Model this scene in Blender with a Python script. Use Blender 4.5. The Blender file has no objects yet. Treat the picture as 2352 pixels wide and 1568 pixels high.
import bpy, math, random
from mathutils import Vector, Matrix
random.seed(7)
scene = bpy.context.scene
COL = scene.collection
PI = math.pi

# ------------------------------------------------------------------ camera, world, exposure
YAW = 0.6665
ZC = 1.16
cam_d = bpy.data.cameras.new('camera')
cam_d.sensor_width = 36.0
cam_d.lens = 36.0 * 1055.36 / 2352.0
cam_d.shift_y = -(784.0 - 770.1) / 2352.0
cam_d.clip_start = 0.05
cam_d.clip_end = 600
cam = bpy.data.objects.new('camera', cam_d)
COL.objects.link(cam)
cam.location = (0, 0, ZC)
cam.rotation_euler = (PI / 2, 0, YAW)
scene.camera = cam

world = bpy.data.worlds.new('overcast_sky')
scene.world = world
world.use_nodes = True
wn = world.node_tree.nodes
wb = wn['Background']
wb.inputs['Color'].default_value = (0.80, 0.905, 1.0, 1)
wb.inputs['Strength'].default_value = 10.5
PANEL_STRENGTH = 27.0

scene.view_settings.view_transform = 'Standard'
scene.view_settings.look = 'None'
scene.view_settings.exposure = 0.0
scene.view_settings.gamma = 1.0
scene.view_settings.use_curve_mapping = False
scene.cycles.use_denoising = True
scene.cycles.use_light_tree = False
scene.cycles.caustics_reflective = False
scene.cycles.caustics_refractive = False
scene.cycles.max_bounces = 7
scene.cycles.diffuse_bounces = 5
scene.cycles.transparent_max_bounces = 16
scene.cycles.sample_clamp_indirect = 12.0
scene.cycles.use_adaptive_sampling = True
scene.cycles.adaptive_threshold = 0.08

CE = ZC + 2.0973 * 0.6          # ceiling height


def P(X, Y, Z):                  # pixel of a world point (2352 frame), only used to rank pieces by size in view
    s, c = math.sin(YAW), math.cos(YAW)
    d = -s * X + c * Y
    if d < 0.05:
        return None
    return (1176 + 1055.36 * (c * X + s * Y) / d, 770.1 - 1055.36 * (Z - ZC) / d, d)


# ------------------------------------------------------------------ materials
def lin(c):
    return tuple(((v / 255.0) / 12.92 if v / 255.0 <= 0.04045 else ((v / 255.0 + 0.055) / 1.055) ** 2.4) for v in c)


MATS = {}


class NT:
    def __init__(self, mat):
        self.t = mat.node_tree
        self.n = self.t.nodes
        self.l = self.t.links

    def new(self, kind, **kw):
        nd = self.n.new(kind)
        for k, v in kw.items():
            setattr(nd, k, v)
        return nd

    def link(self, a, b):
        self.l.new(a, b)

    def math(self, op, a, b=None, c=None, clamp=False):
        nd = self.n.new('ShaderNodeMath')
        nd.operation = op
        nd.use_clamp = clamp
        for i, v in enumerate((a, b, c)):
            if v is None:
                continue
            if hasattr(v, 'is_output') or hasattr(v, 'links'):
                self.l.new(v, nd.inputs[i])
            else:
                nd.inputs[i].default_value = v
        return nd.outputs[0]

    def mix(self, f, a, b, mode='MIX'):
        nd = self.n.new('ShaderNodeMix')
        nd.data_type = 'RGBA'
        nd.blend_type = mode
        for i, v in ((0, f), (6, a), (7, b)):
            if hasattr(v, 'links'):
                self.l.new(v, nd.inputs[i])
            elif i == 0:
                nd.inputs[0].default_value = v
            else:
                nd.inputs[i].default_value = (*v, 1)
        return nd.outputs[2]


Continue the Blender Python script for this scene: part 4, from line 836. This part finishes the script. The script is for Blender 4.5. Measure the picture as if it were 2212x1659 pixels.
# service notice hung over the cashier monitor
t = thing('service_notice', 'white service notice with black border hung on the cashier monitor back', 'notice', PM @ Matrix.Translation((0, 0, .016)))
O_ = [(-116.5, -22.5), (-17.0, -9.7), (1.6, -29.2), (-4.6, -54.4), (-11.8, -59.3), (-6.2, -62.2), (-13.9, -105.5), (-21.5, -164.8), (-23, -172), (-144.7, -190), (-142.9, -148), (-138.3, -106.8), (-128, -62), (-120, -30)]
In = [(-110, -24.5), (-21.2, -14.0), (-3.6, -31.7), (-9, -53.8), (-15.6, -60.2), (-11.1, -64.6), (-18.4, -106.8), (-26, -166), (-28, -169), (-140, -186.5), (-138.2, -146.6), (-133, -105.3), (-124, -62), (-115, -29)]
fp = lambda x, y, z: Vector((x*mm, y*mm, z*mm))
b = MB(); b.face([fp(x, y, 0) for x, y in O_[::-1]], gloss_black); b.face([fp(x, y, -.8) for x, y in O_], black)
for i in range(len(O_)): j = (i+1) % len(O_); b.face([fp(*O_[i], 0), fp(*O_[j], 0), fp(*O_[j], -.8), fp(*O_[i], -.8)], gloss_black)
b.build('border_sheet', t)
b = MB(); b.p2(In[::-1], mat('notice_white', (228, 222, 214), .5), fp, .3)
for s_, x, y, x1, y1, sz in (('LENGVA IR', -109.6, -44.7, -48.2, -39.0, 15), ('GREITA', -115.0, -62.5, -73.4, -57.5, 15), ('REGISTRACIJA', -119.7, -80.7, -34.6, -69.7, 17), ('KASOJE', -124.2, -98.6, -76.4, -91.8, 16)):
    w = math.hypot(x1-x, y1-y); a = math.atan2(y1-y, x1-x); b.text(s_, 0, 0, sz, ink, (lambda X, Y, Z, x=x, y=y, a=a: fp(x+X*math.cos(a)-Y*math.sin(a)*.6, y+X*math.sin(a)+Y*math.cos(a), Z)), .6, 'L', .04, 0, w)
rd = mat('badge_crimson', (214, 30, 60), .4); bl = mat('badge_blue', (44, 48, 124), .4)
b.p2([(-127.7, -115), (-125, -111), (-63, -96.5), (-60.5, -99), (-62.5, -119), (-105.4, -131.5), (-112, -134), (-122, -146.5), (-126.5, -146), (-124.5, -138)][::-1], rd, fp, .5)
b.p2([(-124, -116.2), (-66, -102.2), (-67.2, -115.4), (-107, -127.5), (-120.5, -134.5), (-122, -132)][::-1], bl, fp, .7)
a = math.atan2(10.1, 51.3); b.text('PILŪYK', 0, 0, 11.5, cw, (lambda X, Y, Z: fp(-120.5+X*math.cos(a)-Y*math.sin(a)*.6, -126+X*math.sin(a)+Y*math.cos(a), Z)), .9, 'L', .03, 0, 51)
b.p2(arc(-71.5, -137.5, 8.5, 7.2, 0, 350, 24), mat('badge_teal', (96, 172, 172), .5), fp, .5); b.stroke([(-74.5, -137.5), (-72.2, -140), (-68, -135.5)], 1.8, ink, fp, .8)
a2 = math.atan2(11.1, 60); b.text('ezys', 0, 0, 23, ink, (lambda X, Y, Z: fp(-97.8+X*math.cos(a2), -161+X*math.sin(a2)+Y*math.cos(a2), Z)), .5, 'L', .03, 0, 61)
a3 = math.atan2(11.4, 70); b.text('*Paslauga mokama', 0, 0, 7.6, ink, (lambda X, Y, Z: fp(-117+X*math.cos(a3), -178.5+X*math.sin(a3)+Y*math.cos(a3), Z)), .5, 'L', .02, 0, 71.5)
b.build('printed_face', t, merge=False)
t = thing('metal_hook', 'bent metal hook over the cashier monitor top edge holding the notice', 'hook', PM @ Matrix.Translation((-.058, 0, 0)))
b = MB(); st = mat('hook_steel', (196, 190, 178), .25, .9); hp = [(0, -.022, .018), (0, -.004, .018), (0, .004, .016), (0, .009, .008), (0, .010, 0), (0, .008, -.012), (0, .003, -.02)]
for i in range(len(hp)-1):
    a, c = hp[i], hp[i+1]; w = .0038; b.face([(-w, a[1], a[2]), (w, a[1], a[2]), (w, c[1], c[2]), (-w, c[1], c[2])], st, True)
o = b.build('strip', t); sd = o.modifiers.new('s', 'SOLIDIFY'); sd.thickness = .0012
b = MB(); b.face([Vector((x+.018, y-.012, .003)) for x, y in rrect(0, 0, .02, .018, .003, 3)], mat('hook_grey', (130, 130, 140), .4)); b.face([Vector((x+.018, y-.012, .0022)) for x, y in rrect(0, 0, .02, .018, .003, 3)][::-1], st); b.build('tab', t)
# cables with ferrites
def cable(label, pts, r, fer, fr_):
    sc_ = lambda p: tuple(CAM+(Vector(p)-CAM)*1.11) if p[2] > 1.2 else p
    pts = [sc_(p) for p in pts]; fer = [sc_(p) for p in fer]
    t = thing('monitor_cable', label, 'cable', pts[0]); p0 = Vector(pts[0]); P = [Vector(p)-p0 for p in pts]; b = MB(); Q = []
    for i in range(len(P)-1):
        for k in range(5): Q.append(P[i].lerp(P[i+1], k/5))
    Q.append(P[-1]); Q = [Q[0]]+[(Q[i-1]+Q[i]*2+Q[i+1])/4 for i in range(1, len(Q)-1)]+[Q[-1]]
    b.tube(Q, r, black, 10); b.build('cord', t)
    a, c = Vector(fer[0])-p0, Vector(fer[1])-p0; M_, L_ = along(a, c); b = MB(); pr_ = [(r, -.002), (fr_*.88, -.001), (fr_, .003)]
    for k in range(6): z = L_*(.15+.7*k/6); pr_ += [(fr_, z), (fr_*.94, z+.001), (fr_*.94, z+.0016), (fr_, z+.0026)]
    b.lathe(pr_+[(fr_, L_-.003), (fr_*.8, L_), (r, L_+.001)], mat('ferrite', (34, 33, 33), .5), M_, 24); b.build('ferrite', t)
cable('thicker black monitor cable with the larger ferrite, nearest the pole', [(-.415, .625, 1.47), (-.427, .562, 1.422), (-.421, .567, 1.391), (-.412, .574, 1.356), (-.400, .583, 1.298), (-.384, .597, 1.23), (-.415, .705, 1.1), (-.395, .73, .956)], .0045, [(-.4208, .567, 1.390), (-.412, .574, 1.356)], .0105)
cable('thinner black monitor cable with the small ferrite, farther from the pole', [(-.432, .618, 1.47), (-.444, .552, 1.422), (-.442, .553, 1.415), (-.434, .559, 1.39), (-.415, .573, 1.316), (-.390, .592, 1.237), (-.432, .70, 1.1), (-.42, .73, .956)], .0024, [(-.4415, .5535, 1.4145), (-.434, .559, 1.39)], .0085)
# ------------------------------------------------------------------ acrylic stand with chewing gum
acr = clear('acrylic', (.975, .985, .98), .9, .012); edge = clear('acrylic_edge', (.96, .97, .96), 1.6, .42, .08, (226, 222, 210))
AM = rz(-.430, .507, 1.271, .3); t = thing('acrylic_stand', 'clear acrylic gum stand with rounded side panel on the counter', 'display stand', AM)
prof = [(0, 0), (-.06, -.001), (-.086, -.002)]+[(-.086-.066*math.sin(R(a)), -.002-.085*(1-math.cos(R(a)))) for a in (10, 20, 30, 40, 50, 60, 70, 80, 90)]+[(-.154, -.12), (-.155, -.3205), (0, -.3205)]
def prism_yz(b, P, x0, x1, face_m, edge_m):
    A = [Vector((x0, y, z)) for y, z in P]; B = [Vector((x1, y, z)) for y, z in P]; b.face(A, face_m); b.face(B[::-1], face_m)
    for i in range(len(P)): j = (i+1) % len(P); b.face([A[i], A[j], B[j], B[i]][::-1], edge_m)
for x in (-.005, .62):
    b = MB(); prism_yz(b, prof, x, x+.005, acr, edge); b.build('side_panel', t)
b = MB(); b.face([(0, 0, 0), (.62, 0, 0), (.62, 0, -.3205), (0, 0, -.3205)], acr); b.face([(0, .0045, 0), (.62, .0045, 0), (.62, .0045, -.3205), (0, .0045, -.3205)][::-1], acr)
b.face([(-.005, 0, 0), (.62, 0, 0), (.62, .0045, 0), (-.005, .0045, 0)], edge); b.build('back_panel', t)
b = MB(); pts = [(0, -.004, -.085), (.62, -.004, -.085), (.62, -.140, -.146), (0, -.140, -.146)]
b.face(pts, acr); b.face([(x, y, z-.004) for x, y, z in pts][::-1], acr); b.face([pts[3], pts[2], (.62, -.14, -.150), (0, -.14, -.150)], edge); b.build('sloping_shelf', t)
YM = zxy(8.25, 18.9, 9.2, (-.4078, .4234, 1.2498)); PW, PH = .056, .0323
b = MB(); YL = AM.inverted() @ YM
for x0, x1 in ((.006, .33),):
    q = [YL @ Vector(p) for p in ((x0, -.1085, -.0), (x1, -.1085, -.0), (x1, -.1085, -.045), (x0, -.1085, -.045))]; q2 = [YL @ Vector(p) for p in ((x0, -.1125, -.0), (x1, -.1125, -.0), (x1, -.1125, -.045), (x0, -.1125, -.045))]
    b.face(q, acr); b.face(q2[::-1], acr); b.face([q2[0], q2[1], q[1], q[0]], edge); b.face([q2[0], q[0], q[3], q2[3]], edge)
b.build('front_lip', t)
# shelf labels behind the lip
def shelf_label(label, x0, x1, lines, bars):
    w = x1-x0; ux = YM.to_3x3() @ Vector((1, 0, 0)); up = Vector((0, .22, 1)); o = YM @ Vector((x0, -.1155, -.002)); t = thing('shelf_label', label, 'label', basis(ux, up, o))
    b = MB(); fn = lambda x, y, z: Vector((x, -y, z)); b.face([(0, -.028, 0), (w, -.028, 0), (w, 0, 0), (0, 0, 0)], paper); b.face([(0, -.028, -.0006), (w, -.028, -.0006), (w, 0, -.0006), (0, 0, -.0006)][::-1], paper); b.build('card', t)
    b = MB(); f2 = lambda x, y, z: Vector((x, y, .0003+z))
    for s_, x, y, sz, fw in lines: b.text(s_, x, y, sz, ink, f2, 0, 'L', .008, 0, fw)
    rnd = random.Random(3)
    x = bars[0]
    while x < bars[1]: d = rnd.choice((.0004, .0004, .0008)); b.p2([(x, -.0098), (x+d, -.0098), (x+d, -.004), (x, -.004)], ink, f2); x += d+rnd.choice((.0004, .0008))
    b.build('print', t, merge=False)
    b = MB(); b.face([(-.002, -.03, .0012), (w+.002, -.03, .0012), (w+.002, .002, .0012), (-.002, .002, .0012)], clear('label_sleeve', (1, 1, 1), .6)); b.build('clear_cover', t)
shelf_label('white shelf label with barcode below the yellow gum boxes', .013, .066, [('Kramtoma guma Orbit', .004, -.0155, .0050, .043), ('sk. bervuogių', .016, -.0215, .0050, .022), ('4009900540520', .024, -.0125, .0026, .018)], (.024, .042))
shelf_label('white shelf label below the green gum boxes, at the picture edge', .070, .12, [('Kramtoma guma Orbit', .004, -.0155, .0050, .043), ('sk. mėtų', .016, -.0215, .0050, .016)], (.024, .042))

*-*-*

▸ **PROMPT**: Up to and including the line with "PI = math.pi", print every line of the records from the start.

▸ **SOLUTION**:
Model this scene in Blender with a Python script. Use Blender 4.5. The Blender file has no objects yet. Treat the picture as 2352 pixels wide and 1568 pixels high.
import bpy, math, random
from mathutils import Vector, Matrix
random.seed(7)
scene = bpy.context.scene
COL = scene.collection
PI = math.pi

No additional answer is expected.